The Wallace Collection was amassed by the Marquesses of Hertford and their last successor, Sir Richard Wallace, after whose death it was bequeathed to the nation in 1897. It is still in the original house, Hereford House, kept together, and bears the imprint of the tastes of the various collectors in the family.

It is immensely rich in classical French painting, such as Jean-Honoré Fragonard, Antoine Watteau, François Boucher, Jean-Baptiste Greuze, and many others, including some of their best-known works, such as Fragonard's Girl on a Swing, Poussin's Dance to the Music of Time.

There are great numbers of fine Medieval, Renaissance, and Dutch paintings, and other famous images include Frans Hals's The Laughing Cavalier and Sir Thomas Lawrence's portrait of George IV.

The most surprising aspect is one of the world's best collections of arms and armour: gallery after gallery filled with breastplates, guisarms, bascinets, scimitars, morningstars, and everything else you've ever read of and wondered exactly what they look like.

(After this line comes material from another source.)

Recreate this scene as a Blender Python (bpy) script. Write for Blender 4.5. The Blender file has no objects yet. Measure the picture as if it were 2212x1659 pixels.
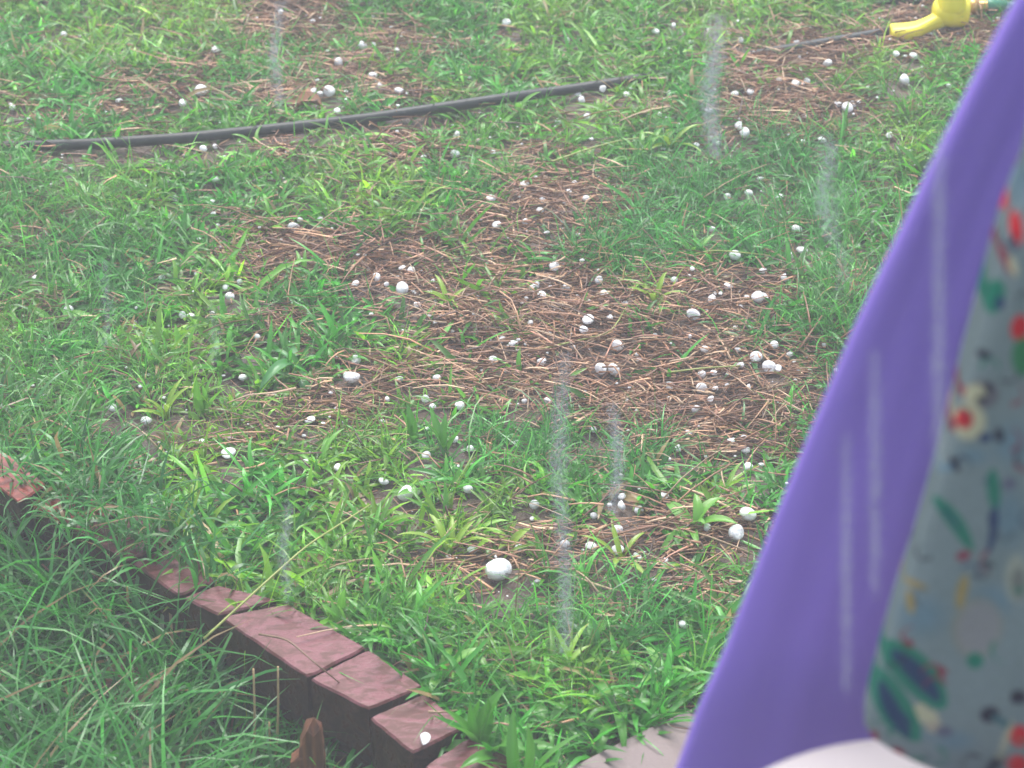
import bpy, math, random
import numpy as np
from mathutils import Vector
rng = np.random.default_rng(7)
random.seed(7)
sc = bpy.context.scene
R = math.radians

# ------------------------------------------------------------------ camera
PITCH = R(32.0); CAMZ = 1.70
W_, H_, F_ = 2212.0, 1659.0, 4704.0
cam_d = bpy.data.cameras.new('camera'); cam = bpy.data.objects.new('camera', cam_d)
sc.collection.objects.link(cam); sc.camera = cam
cam.location = (0, 0, CAMZ); cam.rotation_euler = (math.pi/2 - PITCH, 0, 0)
cam_d.sensor_fit = 'HORIZONTAL'; cam_d.angle = 2*math.atan(W_/2/F_)
cam_d.clip_start = 0.05; cam_d.clip_end = 200
cam_d.dof.use_dof = True
cam_d.dof.focus_distance = 3.05
cam_d.dof.aperture_fstop = (cam_d.lens/1000.0)/0.0098
# ------------------------------------------------------------------ light
w = bpy.data.worlds.new('World'); sc.world = w; w.use_nodes = True
nt = w.node_tree; nt.nodes.clear()
sky = nt.nodes.new('ShaderNodeTexSky'); sky.sky_type = 'NISHITA'; sky.sun_disc = False
sky.sun_elevation = R(62); sky.sun_rotation = R(-25)
sky.air_density = 1.0; sky.dust_density = 4.0; sky.ozone_density = 1.0
hsv = nt.nodes.new('ShaderNodeHueSaturation'); hsv.inputs['Saturation'].default_value = 0.62
bg = nt.nodes.new('ShaderNodeBackground'); bg.inputs['Strength'].default_value = 0.15
wo = nt.nodes.new('ShaderNodeOutputWorld')
nt.links.new(sky.outputs[0], hsv.inputs['Color']); nt.links.new(hsv.outputs[0], bg.inputs[0]); nt.links.new(bg.outputs[0], wo.inputs[0])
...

There are complete equipages for both men and horses (and clear proof that medieval folk were not shorter than us), endless sets of eastern armour (Persian, Indian, Japanese), and a Landsknechten sword light enough to be carried by infantry yet which could cut a man in half with one blow, which always gives those who read that pause for thought.

In nearby galleries however are beautiful little gold and enamelled snuff boxes. The rooms are all packed with overpowering furniture tending to the baroque and/or rococo, and clocks everywhere, too many of them ormolu and covered in cherubs, with the thousand variations of the horologer's art they so loved. There's marquetry and Sèvres porcelain wherever you turn, and in the medieval section there are miniatures and ivory carvings of exquisite detail.

The house is on Manchester Square, and was built in the eighteenth century for the Duke of Manchester. It served as Spanish Embassy for a bit, and as French Embassy in 1836-50, but mainly between 1797 and 1897 it was the London home of the four Marquesses of Hertford and then the last Marquess's illegitimate son Sir Richard Wallace. Lady Wallace gave it to the nation and it opened to the public in 1900. The family were phenomenally rich and voracious collectors, especially the 4th Marquess, who is said to have been "notorious for his invincibility in the sale room".

Manchester Square is in the back streets of Marylebone just north of Wigmore Street, and not far from Selfridge's on Oxford Street. Nearest tube: Bond Street, or if coming from another direction, get off at Baker Street and walk south.